Given material =>
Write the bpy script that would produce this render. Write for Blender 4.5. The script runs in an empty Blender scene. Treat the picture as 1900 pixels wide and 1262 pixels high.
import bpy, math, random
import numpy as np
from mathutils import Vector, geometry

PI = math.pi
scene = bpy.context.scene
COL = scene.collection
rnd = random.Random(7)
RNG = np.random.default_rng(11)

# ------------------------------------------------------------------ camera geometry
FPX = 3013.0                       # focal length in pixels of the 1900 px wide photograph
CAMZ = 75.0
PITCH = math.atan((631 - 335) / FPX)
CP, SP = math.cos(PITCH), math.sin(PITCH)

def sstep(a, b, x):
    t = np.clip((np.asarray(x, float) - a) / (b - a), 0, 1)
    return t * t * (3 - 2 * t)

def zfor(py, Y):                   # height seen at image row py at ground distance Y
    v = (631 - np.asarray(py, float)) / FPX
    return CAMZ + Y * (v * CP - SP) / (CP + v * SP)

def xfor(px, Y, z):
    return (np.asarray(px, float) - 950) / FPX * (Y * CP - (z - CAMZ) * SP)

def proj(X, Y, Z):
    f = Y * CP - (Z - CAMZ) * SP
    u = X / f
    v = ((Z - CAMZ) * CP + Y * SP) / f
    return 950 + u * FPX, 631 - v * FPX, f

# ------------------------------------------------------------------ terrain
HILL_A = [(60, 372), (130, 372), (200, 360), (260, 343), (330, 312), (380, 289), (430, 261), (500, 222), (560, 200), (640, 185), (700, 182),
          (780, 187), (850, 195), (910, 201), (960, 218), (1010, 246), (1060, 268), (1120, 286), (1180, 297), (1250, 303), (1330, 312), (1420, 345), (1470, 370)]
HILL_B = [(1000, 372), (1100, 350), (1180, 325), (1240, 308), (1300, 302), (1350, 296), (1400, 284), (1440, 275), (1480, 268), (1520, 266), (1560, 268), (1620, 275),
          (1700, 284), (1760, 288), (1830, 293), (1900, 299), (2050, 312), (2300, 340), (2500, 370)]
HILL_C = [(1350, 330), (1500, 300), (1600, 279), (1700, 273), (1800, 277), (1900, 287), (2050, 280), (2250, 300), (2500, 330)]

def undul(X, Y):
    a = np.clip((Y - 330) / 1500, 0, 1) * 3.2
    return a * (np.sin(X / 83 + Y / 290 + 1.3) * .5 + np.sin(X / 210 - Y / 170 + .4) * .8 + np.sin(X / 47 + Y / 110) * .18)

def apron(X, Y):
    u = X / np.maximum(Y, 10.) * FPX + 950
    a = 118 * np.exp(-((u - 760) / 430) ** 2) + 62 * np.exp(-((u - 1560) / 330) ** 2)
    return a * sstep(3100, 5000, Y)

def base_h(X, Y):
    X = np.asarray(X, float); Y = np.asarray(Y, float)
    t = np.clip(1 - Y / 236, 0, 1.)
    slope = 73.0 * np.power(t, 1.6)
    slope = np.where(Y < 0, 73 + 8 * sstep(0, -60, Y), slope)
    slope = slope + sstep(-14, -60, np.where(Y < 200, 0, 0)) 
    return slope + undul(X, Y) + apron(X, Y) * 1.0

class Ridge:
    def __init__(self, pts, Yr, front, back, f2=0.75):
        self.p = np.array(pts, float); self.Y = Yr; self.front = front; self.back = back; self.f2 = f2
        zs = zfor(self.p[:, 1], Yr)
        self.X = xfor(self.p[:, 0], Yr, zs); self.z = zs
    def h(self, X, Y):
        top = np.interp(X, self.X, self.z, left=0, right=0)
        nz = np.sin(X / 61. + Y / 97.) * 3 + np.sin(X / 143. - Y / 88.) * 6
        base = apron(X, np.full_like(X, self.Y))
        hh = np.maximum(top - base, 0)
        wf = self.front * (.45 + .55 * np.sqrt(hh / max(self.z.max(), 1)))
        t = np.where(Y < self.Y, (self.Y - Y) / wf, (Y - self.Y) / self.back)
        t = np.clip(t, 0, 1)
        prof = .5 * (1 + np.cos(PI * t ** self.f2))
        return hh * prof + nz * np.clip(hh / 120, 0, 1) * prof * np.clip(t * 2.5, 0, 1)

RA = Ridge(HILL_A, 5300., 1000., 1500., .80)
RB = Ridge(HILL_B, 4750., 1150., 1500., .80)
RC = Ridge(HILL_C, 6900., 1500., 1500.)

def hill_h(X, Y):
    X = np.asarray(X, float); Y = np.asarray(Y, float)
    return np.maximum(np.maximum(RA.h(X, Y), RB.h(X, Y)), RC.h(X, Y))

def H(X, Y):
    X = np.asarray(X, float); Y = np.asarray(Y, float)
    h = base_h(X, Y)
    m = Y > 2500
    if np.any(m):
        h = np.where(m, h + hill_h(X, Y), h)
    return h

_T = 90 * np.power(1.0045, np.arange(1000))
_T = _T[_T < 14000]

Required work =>
Quote each line of the data above exactly as written.

The answer =>
Write the bpy script that would produce this render. Write for Blender 4.5. The script runs in an empty Blender scene. Treat the picture as 1900 pixels wide and 1262 pixels high.
import bpy, math, random
import numpy as np
from mathutils import Vector, geometry

PI = math.pi
scene = bpy.context.scene
COL = scene.collection
rnd = random.Random(7)
RNG = np.random.default_rng(11)

# ------------------------------------------------------------------ camera geometry
FPX = 3013.0                       # focal length in pixels of the 1900 px wide photograph
CAMZ = 75.0
PITCH = math.atan((631 - 335) / FPX)
CP, SP = math.cos(PITCH), math.sin(PITCH)

def sstep(a, b, x):
    t = np.clip((np.asarray(x, float) - a) / (b - a), 0, 1)
    return t * t * (3 - 2 * t)

def zfor(py, Y):                   # height seen at image row py at ground distance Y
    v = (631 - np.asarray(py, float)) / FPX
    return CAMZ + Y * (v * CP - SP) / (CP + v * SP)

def xfor(px, Y, z):
    return (np.asarray(px, float) - 950) / FPX * (Y * CP - (z - CAMZ) * SP)

def proj(X, Y, Z):
    f = Y * CP - (Z - CAMZ) * SP
    u = X / f
    v = ((Z - CAMZ) * CP + Y * SP) / f
    return 950 + u * FPX, 631 - v * FPX, f

# ------------------------------------------------------------------ terrain
HILL_A = [(60, 372), (130, 372), (200, 360), (260, 343), (330, 312), (380, 289), (430, 261), (500, 222), (560, 200), (640, 185), (700, 182),
          (780, 187), (850, 195), (910, 201), (960, 218), (1010, 246), (1060, 268), (1120, 286), (1180, 297), (1250, 303), (1330, 312), (1420, 345), (1470, 370)]
HILL_B = [(1000, 372), (1100, 350), (1180, 325), (1240, 308), (1300, 302), (1350, 296), (1400, 284), (1440, 275), (1480, 268), (1520, 266), (1560, 268), (1620, 275),
          (1700, 284), (1760, 288), (1830, 293), (1900, 299), (2050, 312), (2300, 340), (2500, 370)]
HILL_C = [(1350, 330), (1500, 300), (1600, 279), (1700, 273), (1800, 277), (1900, 287), (2050, 280), (2250, 300), (2500, 330)]

def undul(X, Y):
    a = np.clip((Y - 330) / 1500, 0, 1) * 3.2
    return a * (np.sin(X / 83 + Y / 290 + 1.3) * .5 + np.sin(X / 210 - Y / 170 + .4) * .8 + np.sin(X / 47 + Y / 110) * .18)

def apron(X, Y):
    u = X / np.maximum(Y, 10.) * FPX + 950
    a = 118 * np.exp(-((u - 760) / 430) ** 2) + 62 * np.exp(-((u - 1560) / 330) ** 2)
    return a * sstep(3100, 5000, Y)

def base_h(X, Y):
    X = np.asarray(X, float); Y = np.asarray(Y, float)
    t = np.clip(1 - Y / 236, 0, 1.)
    slope = 73.0 * np.power(t, 1.6)
    slope = np.where(Y < 0, 73 + 8 * sstep(0, -60, Y), slope)
    slope = slope + sstep(-14, -60, np.where(Y < 200, 0, 0)) 
    return slope + undul(X, Y) + apron(X, Y) * 1.0

class Ridge:
    def __init__(self, pts, Yr, front, back, f2=0.75):
        self.p = np.array(pts, float); self.Y = Yr; self.front = front; self.back = back; self.f2 = f2
        zs = zfor(self.p[:, 1], Yr)
        self.X = xfor(self.p[:, 0], Yr, zs); self.z = zs
    def h(self, X, Y):
        top = np.interp(X, self.X, self.z, left=0, right=0)
        nz = np.sin(X / 61. + Y / 97.) * 3 + np.sin(X / 143. - Y / 88.) * 6
        base = apron(X, np.full_like(X, self.Y))
        hh = np.maximum(top - base, 0)
        wf = self.front * (.45 + .55 * np.sqrt(hh / max(self.z.max(), 1)))
        t = np.where(Y < self.Y, (self.Y - Y) / wf, (Y - self.Y) / self.back)
        t = np.clip(t, 0, 1)
        prof = .5 * (1 + np.cos(PI * t ** self.f2))
        return hh * prof + nz * np.clip(hh / 120, 0, 1) * prof * np.clip(t * 2.5, 0, 1)

RA = Ridge(HILL_A, 5300., 1000., 1500., .80)
RB = Ridge(HILL_B, 4750., 1150., 1500., .80)
RC = Ridge(HILL_C, 6900., 1500., 1500.)

def hill_h(X, Y):
    X = np.asarray(X, float); Y = np.asarray(Y, float)
    return np.maximum(np.maximum(RA.h(X, Y), RB.h(X, Y)), RC.h(X, Y))

def H(X, Y):
    X = np.asarray(X, float); Y = np.asarray(Y, float)
    h = base_h(X, Y)
    m = Y > 2500
    if np.any(m):
        h = np.where(m, h + hill_h(X, Y), h)
    return h

_T = 90 * np.power(1.0045, np.arange(1000))
_T = _T[_T < 14000]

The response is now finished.